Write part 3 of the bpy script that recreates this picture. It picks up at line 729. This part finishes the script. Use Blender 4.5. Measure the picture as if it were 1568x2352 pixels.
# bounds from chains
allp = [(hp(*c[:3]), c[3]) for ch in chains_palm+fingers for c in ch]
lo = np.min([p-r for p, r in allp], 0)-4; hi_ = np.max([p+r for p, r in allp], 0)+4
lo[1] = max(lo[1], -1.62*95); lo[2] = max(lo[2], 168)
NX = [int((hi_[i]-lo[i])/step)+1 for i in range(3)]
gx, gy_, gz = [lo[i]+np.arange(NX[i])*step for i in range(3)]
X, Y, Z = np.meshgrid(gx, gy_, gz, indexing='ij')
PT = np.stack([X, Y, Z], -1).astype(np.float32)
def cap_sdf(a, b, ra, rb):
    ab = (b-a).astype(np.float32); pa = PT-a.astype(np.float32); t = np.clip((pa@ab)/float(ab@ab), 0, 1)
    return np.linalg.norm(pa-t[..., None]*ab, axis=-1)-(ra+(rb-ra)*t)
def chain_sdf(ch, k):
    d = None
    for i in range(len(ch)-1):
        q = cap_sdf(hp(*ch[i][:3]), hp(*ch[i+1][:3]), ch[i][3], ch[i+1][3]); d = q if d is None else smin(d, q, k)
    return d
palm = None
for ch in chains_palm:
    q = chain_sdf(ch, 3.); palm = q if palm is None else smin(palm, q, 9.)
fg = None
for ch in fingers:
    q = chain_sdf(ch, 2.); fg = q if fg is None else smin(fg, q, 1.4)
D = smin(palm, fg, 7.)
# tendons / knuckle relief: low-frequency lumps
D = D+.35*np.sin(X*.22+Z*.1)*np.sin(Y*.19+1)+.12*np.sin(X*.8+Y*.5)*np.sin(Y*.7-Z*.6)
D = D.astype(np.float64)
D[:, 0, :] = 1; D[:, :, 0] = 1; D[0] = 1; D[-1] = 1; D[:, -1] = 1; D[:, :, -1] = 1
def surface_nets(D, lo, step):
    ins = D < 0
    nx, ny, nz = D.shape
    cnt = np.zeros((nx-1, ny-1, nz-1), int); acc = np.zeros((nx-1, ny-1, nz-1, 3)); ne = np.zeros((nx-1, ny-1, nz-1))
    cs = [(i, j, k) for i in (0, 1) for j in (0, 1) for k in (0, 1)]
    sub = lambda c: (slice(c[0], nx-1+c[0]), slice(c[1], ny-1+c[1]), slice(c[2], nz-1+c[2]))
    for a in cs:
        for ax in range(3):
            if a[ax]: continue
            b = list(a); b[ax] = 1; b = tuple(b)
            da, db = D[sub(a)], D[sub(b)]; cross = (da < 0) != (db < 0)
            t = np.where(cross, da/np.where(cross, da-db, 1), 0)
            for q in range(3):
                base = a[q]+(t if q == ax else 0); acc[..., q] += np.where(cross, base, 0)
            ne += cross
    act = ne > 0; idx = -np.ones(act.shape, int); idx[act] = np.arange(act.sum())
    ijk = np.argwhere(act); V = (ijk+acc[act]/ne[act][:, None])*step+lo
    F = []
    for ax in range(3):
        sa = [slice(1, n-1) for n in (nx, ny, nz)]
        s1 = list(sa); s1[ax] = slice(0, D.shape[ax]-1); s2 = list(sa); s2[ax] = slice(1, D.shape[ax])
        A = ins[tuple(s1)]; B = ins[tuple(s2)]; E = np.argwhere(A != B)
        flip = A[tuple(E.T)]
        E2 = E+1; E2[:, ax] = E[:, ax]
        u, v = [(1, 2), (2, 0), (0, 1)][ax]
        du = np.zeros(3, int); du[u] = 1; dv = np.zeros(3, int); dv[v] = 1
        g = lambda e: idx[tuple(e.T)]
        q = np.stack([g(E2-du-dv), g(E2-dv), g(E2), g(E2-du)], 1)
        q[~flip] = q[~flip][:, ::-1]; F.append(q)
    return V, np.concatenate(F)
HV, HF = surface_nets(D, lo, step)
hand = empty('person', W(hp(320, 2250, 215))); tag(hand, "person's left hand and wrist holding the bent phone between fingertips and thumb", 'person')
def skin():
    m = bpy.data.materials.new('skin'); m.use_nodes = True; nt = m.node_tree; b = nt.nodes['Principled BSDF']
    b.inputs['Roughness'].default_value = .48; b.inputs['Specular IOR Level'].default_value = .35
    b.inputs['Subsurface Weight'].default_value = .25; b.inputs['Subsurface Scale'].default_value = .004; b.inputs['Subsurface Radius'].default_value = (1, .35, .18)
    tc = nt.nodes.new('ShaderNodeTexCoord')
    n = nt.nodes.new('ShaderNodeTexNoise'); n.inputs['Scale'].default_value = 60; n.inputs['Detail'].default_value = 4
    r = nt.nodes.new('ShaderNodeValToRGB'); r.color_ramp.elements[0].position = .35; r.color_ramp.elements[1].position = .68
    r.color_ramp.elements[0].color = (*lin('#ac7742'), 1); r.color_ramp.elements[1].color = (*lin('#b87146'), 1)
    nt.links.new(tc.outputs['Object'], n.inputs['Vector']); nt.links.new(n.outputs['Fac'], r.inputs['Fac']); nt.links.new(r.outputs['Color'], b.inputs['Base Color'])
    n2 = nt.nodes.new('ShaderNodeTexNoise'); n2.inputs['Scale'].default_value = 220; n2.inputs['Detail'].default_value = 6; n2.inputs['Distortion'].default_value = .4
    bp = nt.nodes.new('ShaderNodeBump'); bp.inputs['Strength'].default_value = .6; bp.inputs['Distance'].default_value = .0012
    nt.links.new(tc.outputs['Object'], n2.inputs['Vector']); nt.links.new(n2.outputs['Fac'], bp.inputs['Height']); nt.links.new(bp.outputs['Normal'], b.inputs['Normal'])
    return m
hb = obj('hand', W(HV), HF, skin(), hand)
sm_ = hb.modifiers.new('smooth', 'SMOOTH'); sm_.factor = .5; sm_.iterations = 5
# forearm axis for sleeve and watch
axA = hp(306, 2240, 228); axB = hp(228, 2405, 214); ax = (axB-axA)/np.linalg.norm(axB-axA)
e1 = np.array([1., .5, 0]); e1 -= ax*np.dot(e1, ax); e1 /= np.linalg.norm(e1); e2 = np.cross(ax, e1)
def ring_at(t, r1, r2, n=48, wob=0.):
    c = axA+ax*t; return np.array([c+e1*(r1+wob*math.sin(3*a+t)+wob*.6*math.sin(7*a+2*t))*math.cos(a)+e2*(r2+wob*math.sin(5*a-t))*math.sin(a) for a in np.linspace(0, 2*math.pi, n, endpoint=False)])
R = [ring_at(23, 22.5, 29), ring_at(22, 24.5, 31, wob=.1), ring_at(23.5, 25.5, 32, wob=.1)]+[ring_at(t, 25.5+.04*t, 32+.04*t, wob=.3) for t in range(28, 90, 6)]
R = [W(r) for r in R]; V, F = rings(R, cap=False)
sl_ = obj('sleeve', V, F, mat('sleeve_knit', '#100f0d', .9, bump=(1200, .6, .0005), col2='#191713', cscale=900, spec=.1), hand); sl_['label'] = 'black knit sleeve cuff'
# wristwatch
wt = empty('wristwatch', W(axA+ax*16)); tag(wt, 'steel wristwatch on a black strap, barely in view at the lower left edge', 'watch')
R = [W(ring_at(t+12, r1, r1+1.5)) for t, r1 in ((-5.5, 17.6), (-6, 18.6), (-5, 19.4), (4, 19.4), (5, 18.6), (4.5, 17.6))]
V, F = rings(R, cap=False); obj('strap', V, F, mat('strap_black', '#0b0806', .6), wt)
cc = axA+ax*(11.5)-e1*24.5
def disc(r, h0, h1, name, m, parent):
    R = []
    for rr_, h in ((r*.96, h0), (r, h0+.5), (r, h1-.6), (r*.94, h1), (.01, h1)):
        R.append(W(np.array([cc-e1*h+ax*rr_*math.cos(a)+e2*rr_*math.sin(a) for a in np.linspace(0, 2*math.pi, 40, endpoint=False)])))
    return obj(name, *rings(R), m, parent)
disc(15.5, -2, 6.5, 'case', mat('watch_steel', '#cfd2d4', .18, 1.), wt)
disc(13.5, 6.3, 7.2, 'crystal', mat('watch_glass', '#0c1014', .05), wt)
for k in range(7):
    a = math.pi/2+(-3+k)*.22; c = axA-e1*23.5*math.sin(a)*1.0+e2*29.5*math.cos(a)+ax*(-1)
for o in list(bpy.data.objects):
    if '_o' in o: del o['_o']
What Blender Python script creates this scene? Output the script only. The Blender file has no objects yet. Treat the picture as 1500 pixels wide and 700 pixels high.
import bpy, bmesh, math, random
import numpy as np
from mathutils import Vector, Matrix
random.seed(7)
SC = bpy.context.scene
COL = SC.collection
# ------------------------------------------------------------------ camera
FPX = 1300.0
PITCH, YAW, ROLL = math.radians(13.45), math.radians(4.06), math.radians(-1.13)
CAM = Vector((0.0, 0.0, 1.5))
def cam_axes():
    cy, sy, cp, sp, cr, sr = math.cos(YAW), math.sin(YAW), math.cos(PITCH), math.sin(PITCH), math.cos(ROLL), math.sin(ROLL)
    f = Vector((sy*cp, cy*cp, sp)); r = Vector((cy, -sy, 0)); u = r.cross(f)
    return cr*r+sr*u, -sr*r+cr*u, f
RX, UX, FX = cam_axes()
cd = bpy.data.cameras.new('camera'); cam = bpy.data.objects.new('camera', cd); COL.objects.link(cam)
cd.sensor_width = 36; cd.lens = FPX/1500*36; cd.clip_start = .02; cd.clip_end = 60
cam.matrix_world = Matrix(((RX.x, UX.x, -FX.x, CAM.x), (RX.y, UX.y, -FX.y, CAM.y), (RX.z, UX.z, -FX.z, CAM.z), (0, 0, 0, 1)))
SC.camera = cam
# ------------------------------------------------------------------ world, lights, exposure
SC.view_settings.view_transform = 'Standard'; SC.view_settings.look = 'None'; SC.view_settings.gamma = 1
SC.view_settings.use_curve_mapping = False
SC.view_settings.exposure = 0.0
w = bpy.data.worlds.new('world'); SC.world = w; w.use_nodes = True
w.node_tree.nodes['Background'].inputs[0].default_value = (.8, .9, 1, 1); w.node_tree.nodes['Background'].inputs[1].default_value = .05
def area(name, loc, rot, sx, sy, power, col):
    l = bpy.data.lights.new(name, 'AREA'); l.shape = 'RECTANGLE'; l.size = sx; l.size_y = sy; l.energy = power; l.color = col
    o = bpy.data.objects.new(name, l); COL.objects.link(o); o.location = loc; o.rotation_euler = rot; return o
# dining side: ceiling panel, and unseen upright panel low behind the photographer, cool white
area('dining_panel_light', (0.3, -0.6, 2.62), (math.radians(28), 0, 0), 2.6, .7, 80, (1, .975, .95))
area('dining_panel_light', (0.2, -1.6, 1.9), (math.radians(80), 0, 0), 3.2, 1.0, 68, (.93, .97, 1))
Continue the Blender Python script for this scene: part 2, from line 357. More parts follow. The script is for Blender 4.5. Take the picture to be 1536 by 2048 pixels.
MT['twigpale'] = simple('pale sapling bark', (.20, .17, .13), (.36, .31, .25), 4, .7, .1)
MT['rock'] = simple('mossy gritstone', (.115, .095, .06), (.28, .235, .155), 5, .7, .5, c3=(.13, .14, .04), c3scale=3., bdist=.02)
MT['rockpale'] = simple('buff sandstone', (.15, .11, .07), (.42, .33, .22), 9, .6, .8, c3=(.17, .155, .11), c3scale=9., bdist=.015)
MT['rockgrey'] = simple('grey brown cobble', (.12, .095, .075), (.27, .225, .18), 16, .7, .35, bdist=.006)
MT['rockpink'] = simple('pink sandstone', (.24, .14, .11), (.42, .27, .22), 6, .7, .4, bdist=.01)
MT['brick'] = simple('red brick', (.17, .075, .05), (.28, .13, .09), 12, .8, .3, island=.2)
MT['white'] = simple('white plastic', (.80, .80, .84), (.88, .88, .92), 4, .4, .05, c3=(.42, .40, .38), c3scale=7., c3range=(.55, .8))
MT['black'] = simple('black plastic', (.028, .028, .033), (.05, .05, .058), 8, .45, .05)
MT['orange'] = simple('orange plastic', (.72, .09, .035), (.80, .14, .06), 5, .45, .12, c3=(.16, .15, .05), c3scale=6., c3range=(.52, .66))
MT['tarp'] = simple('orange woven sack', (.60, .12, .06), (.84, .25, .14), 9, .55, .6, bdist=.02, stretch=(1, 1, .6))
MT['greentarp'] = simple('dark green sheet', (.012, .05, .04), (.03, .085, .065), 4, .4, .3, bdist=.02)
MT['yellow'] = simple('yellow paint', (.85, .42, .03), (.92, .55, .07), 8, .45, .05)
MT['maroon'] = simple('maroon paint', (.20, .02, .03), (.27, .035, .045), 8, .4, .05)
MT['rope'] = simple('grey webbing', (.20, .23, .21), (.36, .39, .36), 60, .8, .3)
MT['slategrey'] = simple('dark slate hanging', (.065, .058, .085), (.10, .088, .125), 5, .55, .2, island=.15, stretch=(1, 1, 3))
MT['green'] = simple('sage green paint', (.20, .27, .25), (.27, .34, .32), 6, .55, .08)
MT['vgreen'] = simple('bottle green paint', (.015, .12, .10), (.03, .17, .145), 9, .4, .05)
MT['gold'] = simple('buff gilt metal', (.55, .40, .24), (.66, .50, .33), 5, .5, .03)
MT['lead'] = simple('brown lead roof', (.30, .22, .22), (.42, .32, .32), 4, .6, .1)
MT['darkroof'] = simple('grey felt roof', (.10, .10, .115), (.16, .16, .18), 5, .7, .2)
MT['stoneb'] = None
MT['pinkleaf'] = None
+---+
**Work to be completed**
Filter the listing above for the string "script" and copy every matching line.

**Response to this exercise**
Write part 3 of the bpy script that recreates this picture. It picks up at line 729. This part finishes the script. Use Blender 4.5. Measure the picture as if it were 1568x2352 pixels.
What Blender Python script creates this scene? Output the script only. The Blender file has no objects yet. Treat the picture as 1500 pixels wide and 700 pixels high.
Continue the Blender Python script for this scene: part 2, from line 357. More parts follow. The script is for Blender 4.5. Take the picture to be 1536 by 2048 pixels.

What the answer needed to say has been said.